**WHAT YOU WILL DO**
Your task is to repeat only the lines from the one with "Write part 2" through the one with "return base *", exactly as they stand, both ends included.

---- DATASET RECORDS

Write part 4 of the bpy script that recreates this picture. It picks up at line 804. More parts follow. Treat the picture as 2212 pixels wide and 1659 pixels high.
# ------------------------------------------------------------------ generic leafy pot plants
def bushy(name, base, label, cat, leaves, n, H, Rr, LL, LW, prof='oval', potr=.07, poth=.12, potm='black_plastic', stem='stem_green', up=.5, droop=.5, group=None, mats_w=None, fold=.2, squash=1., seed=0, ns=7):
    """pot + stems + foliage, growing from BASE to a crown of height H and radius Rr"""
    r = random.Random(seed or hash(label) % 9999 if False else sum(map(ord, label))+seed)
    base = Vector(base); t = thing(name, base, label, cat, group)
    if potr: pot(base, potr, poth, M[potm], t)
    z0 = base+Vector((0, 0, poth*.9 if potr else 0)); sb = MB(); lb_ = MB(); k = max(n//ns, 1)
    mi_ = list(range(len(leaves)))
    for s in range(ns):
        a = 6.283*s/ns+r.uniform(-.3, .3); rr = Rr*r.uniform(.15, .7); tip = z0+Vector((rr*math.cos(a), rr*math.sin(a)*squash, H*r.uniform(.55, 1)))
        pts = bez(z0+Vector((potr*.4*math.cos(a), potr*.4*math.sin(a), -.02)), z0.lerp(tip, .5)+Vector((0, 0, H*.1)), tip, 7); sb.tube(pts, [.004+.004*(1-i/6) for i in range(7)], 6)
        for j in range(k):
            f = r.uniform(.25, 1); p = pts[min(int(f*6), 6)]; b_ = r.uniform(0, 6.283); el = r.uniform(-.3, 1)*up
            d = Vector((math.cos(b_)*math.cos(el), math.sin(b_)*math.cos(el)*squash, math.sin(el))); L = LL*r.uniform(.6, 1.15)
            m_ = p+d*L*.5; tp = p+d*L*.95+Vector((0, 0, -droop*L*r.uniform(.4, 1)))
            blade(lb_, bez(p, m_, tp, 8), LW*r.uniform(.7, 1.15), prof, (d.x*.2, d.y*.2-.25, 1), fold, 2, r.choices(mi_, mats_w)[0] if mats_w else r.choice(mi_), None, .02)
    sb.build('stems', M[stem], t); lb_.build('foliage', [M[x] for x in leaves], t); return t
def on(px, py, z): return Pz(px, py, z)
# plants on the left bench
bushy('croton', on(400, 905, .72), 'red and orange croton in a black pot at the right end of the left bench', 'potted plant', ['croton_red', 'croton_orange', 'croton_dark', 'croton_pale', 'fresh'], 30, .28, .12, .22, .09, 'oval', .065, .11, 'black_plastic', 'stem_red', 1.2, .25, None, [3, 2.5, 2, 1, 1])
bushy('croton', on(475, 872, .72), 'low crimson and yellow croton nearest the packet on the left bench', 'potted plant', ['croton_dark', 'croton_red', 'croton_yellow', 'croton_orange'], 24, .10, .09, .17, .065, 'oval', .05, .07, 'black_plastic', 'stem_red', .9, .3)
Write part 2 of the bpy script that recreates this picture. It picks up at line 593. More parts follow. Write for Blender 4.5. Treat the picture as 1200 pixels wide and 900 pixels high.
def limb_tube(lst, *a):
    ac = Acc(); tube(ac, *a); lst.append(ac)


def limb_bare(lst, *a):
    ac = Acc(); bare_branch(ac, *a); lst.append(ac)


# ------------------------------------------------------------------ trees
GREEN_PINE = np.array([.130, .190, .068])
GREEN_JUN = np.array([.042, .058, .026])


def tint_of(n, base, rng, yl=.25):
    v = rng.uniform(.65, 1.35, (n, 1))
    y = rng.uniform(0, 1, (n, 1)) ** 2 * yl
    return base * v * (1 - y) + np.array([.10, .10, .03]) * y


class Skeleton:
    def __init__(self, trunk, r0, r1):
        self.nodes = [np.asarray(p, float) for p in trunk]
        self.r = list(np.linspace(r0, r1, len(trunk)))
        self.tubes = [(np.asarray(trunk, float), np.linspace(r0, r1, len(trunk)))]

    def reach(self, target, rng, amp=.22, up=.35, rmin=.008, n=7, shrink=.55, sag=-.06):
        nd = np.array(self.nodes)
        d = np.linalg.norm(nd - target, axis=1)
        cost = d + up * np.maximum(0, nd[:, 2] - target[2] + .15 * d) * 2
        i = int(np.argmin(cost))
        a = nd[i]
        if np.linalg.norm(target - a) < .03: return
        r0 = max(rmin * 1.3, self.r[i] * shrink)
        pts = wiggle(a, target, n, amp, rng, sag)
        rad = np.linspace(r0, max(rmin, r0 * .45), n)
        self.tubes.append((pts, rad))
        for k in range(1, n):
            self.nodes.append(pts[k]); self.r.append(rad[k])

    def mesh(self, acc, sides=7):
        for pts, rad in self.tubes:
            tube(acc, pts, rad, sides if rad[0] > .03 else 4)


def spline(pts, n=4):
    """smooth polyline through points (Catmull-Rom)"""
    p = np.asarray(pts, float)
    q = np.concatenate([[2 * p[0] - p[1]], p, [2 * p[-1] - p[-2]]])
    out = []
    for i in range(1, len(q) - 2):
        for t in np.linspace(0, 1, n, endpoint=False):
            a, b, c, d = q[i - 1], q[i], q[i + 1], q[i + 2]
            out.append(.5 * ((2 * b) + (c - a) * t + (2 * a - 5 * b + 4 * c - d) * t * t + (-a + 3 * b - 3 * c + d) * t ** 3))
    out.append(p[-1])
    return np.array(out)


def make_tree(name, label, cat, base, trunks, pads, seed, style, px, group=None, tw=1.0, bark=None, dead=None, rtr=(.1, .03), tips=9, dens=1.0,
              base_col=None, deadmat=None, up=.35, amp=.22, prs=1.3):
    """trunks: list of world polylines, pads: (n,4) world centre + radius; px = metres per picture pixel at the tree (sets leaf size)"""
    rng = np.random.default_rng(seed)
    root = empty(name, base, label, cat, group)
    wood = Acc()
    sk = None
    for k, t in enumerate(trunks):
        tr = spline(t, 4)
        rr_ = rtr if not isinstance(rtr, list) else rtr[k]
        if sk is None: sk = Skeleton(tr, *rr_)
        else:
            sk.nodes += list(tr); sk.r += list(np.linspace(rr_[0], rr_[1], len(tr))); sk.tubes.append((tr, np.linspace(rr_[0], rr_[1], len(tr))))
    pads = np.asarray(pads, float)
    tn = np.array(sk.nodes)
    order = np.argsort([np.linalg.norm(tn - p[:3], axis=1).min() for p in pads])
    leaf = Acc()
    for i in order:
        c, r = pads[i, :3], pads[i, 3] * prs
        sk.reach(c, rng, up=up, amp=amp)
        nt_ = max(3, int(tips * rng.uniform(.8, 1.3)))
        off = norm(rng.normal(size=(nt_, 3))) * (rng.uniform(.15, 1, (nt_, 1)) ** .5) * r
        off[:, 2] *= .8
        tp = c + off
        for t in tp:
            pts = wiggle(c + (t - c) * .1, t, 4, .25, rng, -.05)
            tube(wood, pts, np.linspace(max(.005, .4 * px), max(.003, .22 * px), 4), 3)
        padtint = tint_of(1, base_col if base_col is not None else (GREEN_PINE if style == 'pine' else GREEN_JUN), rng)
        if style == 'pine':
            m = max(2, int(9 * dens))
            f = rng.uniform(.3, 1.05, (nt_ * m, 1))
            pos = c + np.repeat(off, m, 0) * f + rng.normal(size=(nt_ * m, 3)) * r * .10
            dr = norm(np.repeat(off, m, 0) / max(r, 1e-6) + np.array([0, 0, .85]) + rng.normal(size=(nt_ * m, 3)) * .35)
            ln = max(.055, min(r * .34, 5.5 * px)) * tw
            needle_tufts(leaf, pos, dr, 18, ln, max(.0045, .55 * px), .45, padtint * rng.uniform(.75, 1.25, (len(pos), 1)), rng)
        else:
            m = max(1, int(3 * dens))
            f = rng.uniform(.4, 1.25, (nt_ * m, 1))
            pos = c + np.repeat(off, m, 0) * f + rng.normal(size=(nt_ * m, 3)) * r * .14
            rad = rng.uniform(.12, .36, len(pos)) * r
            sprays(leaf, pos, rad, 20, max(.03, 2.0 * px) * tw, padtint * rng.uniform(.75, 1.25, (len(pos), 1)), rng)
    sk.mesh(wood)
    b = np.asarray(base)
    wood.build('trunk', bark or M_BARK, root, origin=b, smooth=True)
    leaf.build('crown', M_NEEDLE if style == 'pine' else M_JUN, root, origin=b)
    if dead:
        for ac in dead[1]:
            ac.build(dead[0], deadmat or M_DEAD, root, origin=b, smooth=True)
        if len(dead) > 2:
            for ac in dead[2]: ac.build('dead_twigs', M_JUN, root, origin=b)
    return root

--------

**OUTPUT**
Write part 2 of the bpy script that recreates this picture. It picks up at line 593. More parts follow. Write for Blender 4.5. Treat the picture as 1200 pixels wide and 900 pixels high.
def limb_tube(lst, *a):
    ac = Acc(); tube(ac, *a); lst.append(ac)


def limb_bare(lst, *a):
    ac = Acc(); bare_branch(ac, *a); lst.append(ac)


# ------------------------------------------------------------------ trees
GREEN_PINE = np.array([.130, .190, .068])
GREEN_JUN = np.array([.042, .058, .026])


def tint_of(n, base, rng, yl=.25):
    v = rng.uniform(.65, 1.35, (n, 1))
    y = rng.uniform(0, 1, (n, 1)) ** 2 * yl
    return base * v * (1 - y) + np.array([.10, .10, .03]) * y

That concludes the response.